The Supreme Court concluded and affirmed the judgment of the magistrate court that the stock should not be divided between the parties.

The magistrate court did not err in applying a ‘willing buyer’ analysis or in adopting Pinkerton’s goodwill analysis. Leslie argued the magistrate court and district court erred in using Pinkerton’s “speculative” goodwill analysis. She said the magistrate court abused its discretion because it ignored Butler’s analysis and relied on Pinkerton’s. The magistrate court noted it was inappropriate to base the Black Sage Acquisition value on Acorn’s purchase price of Black Sage Technology, given that Black Sage Acquisition was essentially a startup and made only a small economic profit in 2018. The Supreme Court concluded that Pinkerton’s use of identifiable assets to determine the value of 25% of Black Sage Acquisition was appropriate. The Supreme Court concluded that the magistrate court and district court were based on competent evidence and its legal analysis was correct. The Supreme Court had recognized goodwill as an appropriate factor to determine the value of a business. “Here, the magistrate court’s analysis considered what a willing buyer would pay for the BSA shares because that is the very goal of business valuations, particularly in trying to establish a fair market value.” (See Chandler and Stewart). The magistrate court concluded that a willing buyer would not pay as much for the Black Sage Acquisition shares as what Acorn paid for Black Sage Technology. The consideration of personal goodwill was also appropriate here in attempting to bifurcate goodwill. Personal goodwill was not community property in Idaho. A willing buyer cannot purchase personal goodwill. There was no abuse of discretion by the magistrate court or affirmation by the district court.

The magistrate court did not err in concluding that the community property value of the shares was $163,373. Leslie pointed to the $1,912,500 paid for Ross’ Black Sage Technology shares as the appropriate value to use for the Black Sage Acquisition shares. As Pinkerton noted, that was a “raw number” for Ross’ 25% interest in Black Sage Acquisition. After a DLOC and DLOM, which both parties agreed should be applied, the amount was $1,147,500. Butler agreed that this was the value of a 25% interest in Black Sage Acquisition at the transaction date.

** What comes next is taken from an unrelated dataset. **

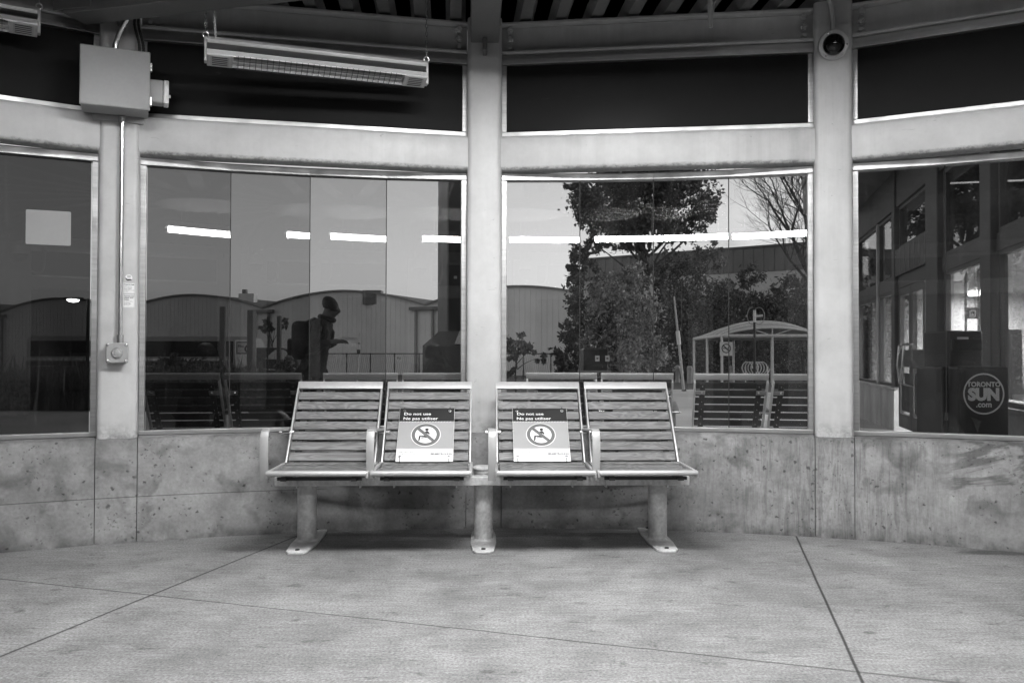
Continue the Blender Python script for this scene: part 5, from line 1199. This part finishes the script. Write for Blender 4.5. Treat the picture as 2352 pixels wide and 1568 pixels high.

So that was the amount that should be concluded for the Black Sage Acquisition shares. However, neither expert offered this as a solution in their testimony. Nor, the Supreme Court noted, was that the value of the Black Sage Acquisition shares at the time of the divorce. Rather, that amount included a substantial amount of Ross’ personal goodwill. Acorn was only willing to acquire Black Sage Technology assuming that Ross continued in his roles at Black Sage Acquisition. Thus, the Supreme Court agreed with the methodology Pinkerton used and, thus, the $163,373 value of the community property interest at the time of the divorce, based on competent and substantial evidence.

Conclusion.

“The district court’s order upholding the magistrate court’s valuation and division of the Black Sage Acquisition shares is affirmed.”